## start Data segment
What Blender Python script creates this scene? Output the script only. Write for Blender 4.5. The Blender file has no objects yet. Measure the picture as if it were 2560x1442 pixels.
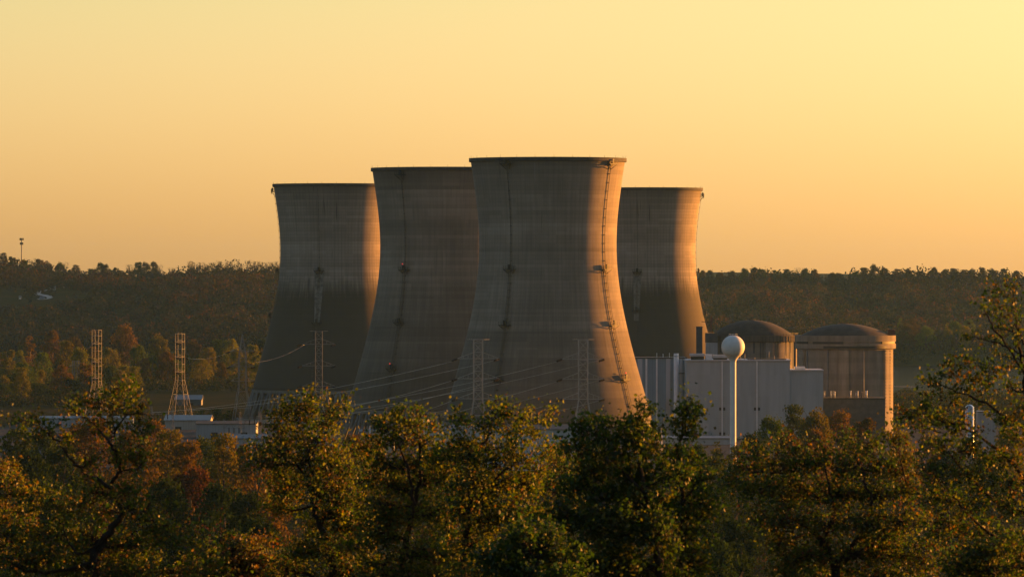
import bpy, math, random
import numpy as np
from mathutils import Vector, Matrix

SC = bpy.context.scene
COL = SC.collection
# ------------------------------------------------------------------ camera, sky, sun, exposure
CAMZ, F, HOR = 69.0, 14222.0, 690.0          # eye height, focal length in photo pixels, horizon row
cd = bpy.data.cameras.new('camera'); cam = bpy.data.objects.new('camera', cd); COL.objects.link(cam)
cam.location = (0, 0, CAMZ); cam.rotation_euler = (math.pi / 2, 0, 0)
cd.lens = 200; cd.sensor_width = 36; cd.shift_y = -(721 - HOR) / 2560
cd.clip_start = 1; cd.clip_end = 40000
cd.dof.use_dof = True; cd.dof.focus_distance = 2100; cd.dof.aperture_fstop = 6.3
SC.camera = cam

SUN_AZ, SUN_EL = math.radians(57.5), math.radians(3.8)
wd = bpy.data.worlds.new("World"); SC.world = wd; wd.use_nodes = True
wn = wd.node_tree
sky = wn.nodes.new('ShaderNodeTexSky'); sky.sky_type = 'NISHITA'; sky.sun_disc = False
sky.sun_elevation = SUN_EL; sky.sun_rotation = SUN_AZ
sky.dust_density = 2.0; sky.air_density = 1.0; sky.ozone_density = 1.0
geo = wn.nodes.new('ShaderNodeTexCoord')
mp = wn.nodes.new('ShaderNodeVectorMath'); mp.operation = 'MULTIPLY_ADD'    # hazy horizon: read the sky a little higher
mp.inputs[1].default_value = (1, 1, 0.80); mp.inputs[2].default_value = (0, 0, 0.013)
wn.links.new(geo.outputs['Generated'], mp.inputs[0]); wn.links.new(mp.outputs[0], sky.inputs[0])
bg = wn.nodes['Background']; bg.inputs[1].default_value = 0.15
bw = wn.nodes.new('ShaderNodeRGBToBW'); wn.links.new(sky.outputs[0], bw.inputs[0])       # thin cloudless air: rein in the glow round the sun
mxn = wn.nodes.new('ShaderNodeMath'); mxn.operation = 'MAXIMUM'; mxn.inputs[1].default_value = 2.5; wn.links.new(bw.outputs[0], mxn.inputs[0])
dvn = wn.nodes.new('ShaderNodeMath'); dvn.operation = 'DIVIDE'; dvn.inputs[0].default_value = 2.5; wn.links.new(mxn.outputs[0], dvn.inputs[1])
scn = wn.nodes.new('ShaderNodeVectorMath'); scn.operation = 'SCALE'; wn.links.new(sky.outputs[0], scn.inputs[0]); wn.links.new(dvn.outputs[0], scn.inputs['Scale'])
dt = wn.nodes.new('ShaderNodeVectorMath'); dt.operation = 'DOT_PRODUCT'; wn.links.new(geo.outputs['Generated'], dt.inputs[0])   # dusk sky: bright on the sun's side, dim behind
dt.inputs[1].default_value = (math.sin(math.radians(26)), math.cos(math.radians(26)), 0)
fl = wn.nodes.new('ShaderNodeMapRange'); fl.interpolation_type = 'SMOOTHSTEP'; wn.links.new(dt.outputs['Value'], fl.inputs[0])
for i, v in enumerate((.22, .85, 0, 1.0)): fl.inputs[i + 1].default_value = v
tn = wn.nodes.new('ShaderNodeMix'); tn.data_type = 'RGBA'; wn.links.new(fl.outputs[0], tn.inputs[0])
tn.inputs[6].default_value = (.315, .33, .365, 1); tn.inputs[7].default_value = (1, 1, 1.10, 1)
sc2 = wn.nodes.new('ShaderNodeVectorMath'); sc2.operation = 'MULTIPLY'; wn.links.new(scn.outputs[0], sc2.inputs[0]); wn.links.new(tn.outputs[2], sc2.inputs[1])
sx = wn.nodes.new('ShaderNodeSeparateXYZ'); wn.links.new(geo.outputs['Generated'], sx.inputs[0])                     # peach low down, pale yellow higher
el = wn.nodes.new('ShaderNodeMapRange'); wn.links.new(sx.outputs[2], el.inputs[0])
for i, v in enumerate((0, .05, 0, 1.0)): el.inputs[i + 1].default_value = v
tl = wn.nodes.new('ShaderNodeMix'); tl.data_type = 'RGBA'; wn.links.new(el.outputs[0], tl.inputs[0])
tl.inputs[6].default_value = (1.30, 1.27, 2.0, 1); tl.inputs[7].default_value = (.89, .935, 1.05, 1)
sc3 = wn.nodes.new('ShaderNodeVectorMath'); sc3.operation = 'MULTIPLY'; wn.links.new(sc2.outputs[0], sc3.inputs[0]); wn.links.new(tl.outputs[2], sc3.inputs[1])
wn.links.new(sc3.outputs[0], bg.inputs[0])

sl = bpy.data.lights.new('sun', 'SUN'); sl.energy = 5.0; sl.angle = math.radians(0.6); sl.color = (1.0, 0.37, 0.055)
so = bpy.data.objects.new('sun', sl); COL.objects.link(so)
SUNV = Vector((math.sin(SUN_AZ) * math.cos(SUN_EL), math.cos(SUN_AZ) * math.cos(SUN_EL), math.sin(SUN_EL)))
so.rotation_euler = SUNV.to_track_quat('Z', 'Y').to_euler(); so.location = (300, 300, 400)

SC.view_settings.view_transform = 'Standard'; SC.view_settings.look = 'None'
SC.view_settings.gamma = 1; SC.view_settings.exposure = 1.65
SC.cycles.use_denoising = True
SC.cycles.max_bounces = 5; SC.cycles.diffuse_bounces = 3; SC.cycles.glossy_bounces = 2
SC.cycles.transmission_bounces = 3; SC.cycles.volume_bounces = 0
SC.cycles.caustics_reflective = False; SC.cycles.caustics_refractive = False

# ------------------------------------------------------------------ helpers
rng = np.random.default_rng(7); rnd = random.Random(7)

def P(px, py, d):                             # the place seen at photo pixel (px, py) at distance d
    return Vector(((px - 1280) / F * d, d, CAMZ - (py - HOR) / F * d))
def PX(px, d): return (px - 1280) / F * d
def PZ(py, d): return CAMZ - (py - HOR) / F * d

class MB:
    def __init__(s): s.v = []; s.f = []; s.sm = []
    def add(s, vs, fs, smooth=False):
        o = len(s.v); s.v += [tuple(v) for v in vs]
        s.f += [tuple(i + o for i in f) for f in fs]; s.sm += [smooth] * len(fs)
    def box(s, c, size, rot=0.0):
        hx, hy, hz = size[0] / 2, size[1] / 2, size[2] / 2
        cr, sr = math.cos(rot), math.sin(rot); vs = []
        for z in (-hz, hz):
            for x, y in ((-hx, -hy), (hx, -hy), (hx, hy), (-hx, hy)):
                vs.append((c[0] + x * cr - y * sr, c[1] + x * sr + y * cr, c[2] + z))
        s.add(vs, [(0, 3, 2, 1), (4, 5, 6, 7), (0, 1, 5, 4), (1, 2, 6, 5), (2, 3, 7, 6), (3, 0, 4, 7)])
        return s
    def bb(s, x0, x1, y0, y1, z0, z1):
        return s.box(((x0 + x1) / 2, (y0 + y1) / 2, (z0 + z1) / 2), (abs(x1 - x0), abs(y1 - y0), abs(z1 - z0)))
    def tube(s, pts, rad, n=6, cap=True, smooth=True):
        pts = [Vector(p) for p in pts]
        if not hasattr(rad, '__len__'): rad = [rad] * len(pts)
        vs = []
        for i, p in enumerate(pts):
            t = (pts[min(i + 1, len(pts) - 1)] - pts[max(i - 1, 0)])
            if t.length < 1e-9: t = Vector((0, 0, 1))
            t.normalize()
            up = Vector((0, 1, 0)) if abs(t.y) < 0.9 else Vector((1, 0, 0))
            a = t.cross(up).normalized(); b = t.cross(a)
            for k in range(n):
                q = 2 * math.pi * (k + .5) / n
                vs.append(p + (a * math.cos(q) + b * math.sin(q)) * rad[i])
        fs = []
        for i in range(len(pts) - 1):
            for k in range(n):
                fs.append((i * n + k, i * n + (k + 1) % n, (i + 1) * n + (k + 1) % n, (i + 1) * n + k))
        if cap:
            fs.append(tuple(range(n))[::-1]); fs.append(tuple((len(pts) - 1) * n + k for k in range(n)))
        s.add(vs, fs, smooth and n > 4); return s
    def bar(s, a, b, w): return s.tube([a, b], w * .7071, 4, True, False)
    def lathe(s, prof, c=(0, 0), n=48, a0=0.0, a1=2 * math.pi, closed=False, smooth=True):
        full = abs(a1 - a0 - 2 * math.pi) < 1e-6
        m = n if full else n + 1; vs = []
        for r, z in prof:
            for k in range(m):
                q = a0 + (a1 - a0) * k / n
                vs.append((c[0] + r * math.sin(q), c[1] - r * math.cos(q), z))
        fs = []; L = len(prof)
        for i in range(L if closed else L - 1):
            j = (i + 1) % L
            for k in range(n):
                k2 = (k + 1) % m
                fs.append((i * m + k, i * m + k2, j * m + k2, j * m + k))
        if closed and not full:
            fs.append(tuple(i * m for i in range(L))); fs.append(tuple(i * m + n for i in range(L))[::-1])
        s.add(vs, fs, smooth); return s
    def mesh(s, name, mat):
        me = bpy.data.meshes.new(name); me.from_pydata(s.v, [], s.f)
        me.polygons.foreach_set('use_smooth', s.sm); me.materials.append(mat); me.update()
        return me
    def build(s, name, mat, parent=None, loc=None):
        return link(name, s.mesh(name, mat), parent, loc)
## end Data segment
**Stated exercise:**
Count all lines of the data that include "scene". The answer is the number alone.

**Solution to the exercise:**
2